Yeni varoluşlara yol açıldı
Silahları yakmanın barışı en güçlü şekilde istemenin ifadesi olduğunu söyleyen Kete, “Yakmak hal değiştirmedir, yok etmek değildir. Kürt sorununda demokratik bir zeminde stratejik bir karar alındı. Yakmak; yeni bir evrende, yeni varoluşlara yol açmaktır. Yeni varoluşlar bu ülkede hep beraber yaşamadır. Barışın şahidi ateş oldu, Alevi ‘Rea Heq’ inancında da öyledir” ifadelerini kullandı.
Aleviler açısından süreç
Kete, Besê Hozat tarafından okunan metnin derinlikli bir şekilde incelenmesi gerektiğini vurgulayarak, şöyle devam etti: "Demokratik entegrasyon; kendi hakikatleriyle esas alındıkları, varoluşsal nedenlerinin anayasal çerçevede kabul gördüğü noktaları barındırıyor. Aleviler Cumhuriyet'in birinci yüz yılı boyunca eşit yurttaş olarak görülmedi. Alevilerin siyasete, birey toplum ve doğa ilişkisiyle bakışı demokratik toplum eksenli bir siyaset anlayışıdır. Bu nedenle Alevilerin sürece güçlü bir şekilde katkı sunmaları lazım. Alevilerin sorunları, Türkiye'de bir bütünen siyasetin demokratikleştirilmesi, demokratik siyasetin toplumsallaştırılması, barışın toplumsallaştırılmasıyla çözülür” dedi.
* * *
Urfa’da çalışma grupları oluşturuldu
11 Temmuz’daki silahları imha törenine katılan Riha Baro Başkanı Abdullah Öncel de MA’dan Ceylan Şahinli’ye konuştu.
“O tarihi ana tanıklık etmek benim için bir gururdu” diye söze başlayan Öncel, “Çok büyük ve tarihi bir adımdı. Orada barış için çok büyük bir adım atan bir örgüt gördüğümü ifade etmek isterim” dedi.

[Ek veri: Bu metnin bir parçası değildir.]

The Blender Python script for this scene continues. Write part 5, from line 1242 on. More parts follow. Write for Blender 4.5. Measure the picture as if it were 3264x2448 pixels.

Barolar olarak barışa katkı sunmak için 16 bölge baro başkanıyla birlikte Meclis’teki partileri ziyaret etttiklerini hatırlatan Abdullah Öncel, "Urfa özelinde de baro, ÖHD ve İHD şubeleri olarak çalışma grubu oluşturduk. Çalışma gurubumuzun amacı, toplumsal barışa katkı sunmak. İşin bir sonraki aşamasında yargısal düzenlemelere dair taslak bir metin hazırlamak. Yasa çalışmalarıyla ilgili Meclis’te ve İmralı’da oluşturulan heyetler var ve çalışmaya başlıyorlar. Biz de ‘ne yapabiliriz’ diye tartışırken, bu çalışma grubunu kurma kararı aldık. Kentteki siyasi parti ve tüm sivil toplum kuruluşlarını ziyaret etme ve daha sonra emekçi sendikalarıyla birlikte süreci halka yaymak için çalışma yürütüyoruz” diye belirtti.